Okay now that I'm done with the historical speculation, check out this method for a starter that's usable in three days.  Here's a link to someone who tried it and in the comments is a link to the original post where Ars Pistorica (aka Ian Lowe of Apiece in Tasmania) laid out the method.  I end up feeding my sorghum starter at 5g starter, 50g flour, 60g water.

alessia's picture

I have finally found a method to maintain starter that works for my needs and doesn't produce discard: I keep about 90 g starter in the fridge. I bake every three/four days. On days when I work from home I make a levain the day before mixing the dough (20g starter 50/50 flour, to make a 600g flour loaf). On days I work away from home I skip the preferment step and mix all ingredients together (in this case 40 g starter and 500 g flour, about 360 g water, 10 g salt).
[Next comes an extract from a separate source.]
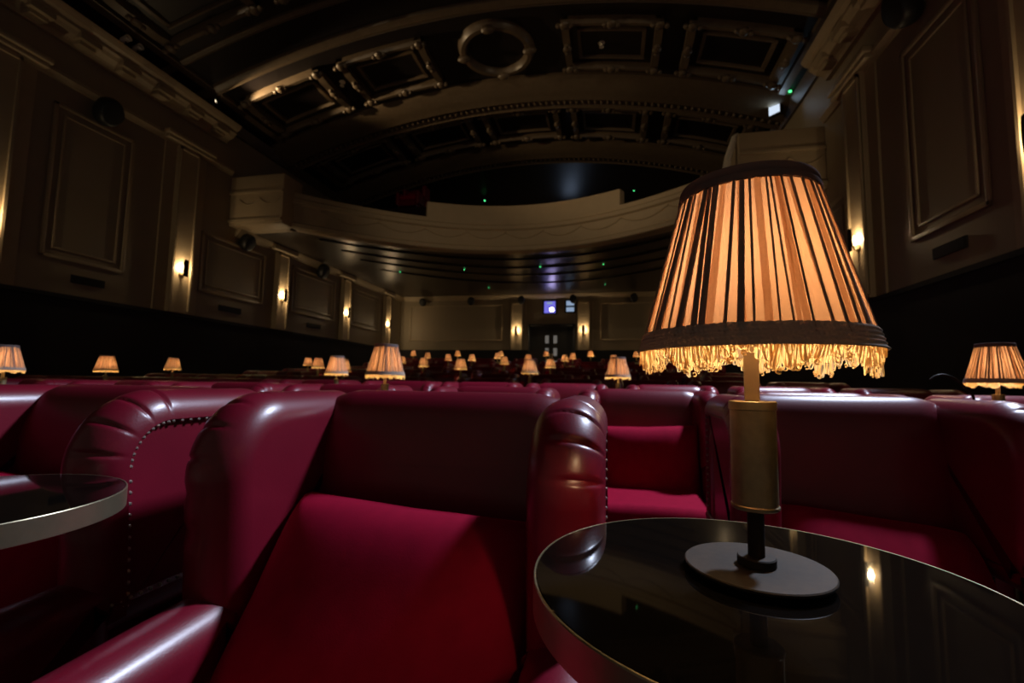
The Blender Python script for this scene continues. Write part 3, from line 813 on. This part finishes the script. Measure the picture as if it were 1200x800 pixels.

When I do this second recipe (from King Arthur website) I tend to mix in the evening, leave overnight to ferment, and in the morning if risen enough I'll shape and put in the fridge before work, then bake after work. If not risen enough I put in the fridge without shaping and shape/bake after work or even the following day. When the starter is down to 30 g after the two bakes, I re-feed it with 30 g of flour and 30 water, let it sit at room temp until is starts to rise, then back in the fridge. No discard, easy maintenance and loaves look nice and taste great. I'm sure feeding and discarding the starter every day creates a very powerful starter, but I know mine is strong as it doubles (in a warm environment) in less than 4 hours. 

Kistida's picture


Flatbreads like naan:

Dutch Baby

I never like wasting the flours I use in my starter. I keep the discards both stiff and liquid starters in a 1L jar at the bottom of the fridge.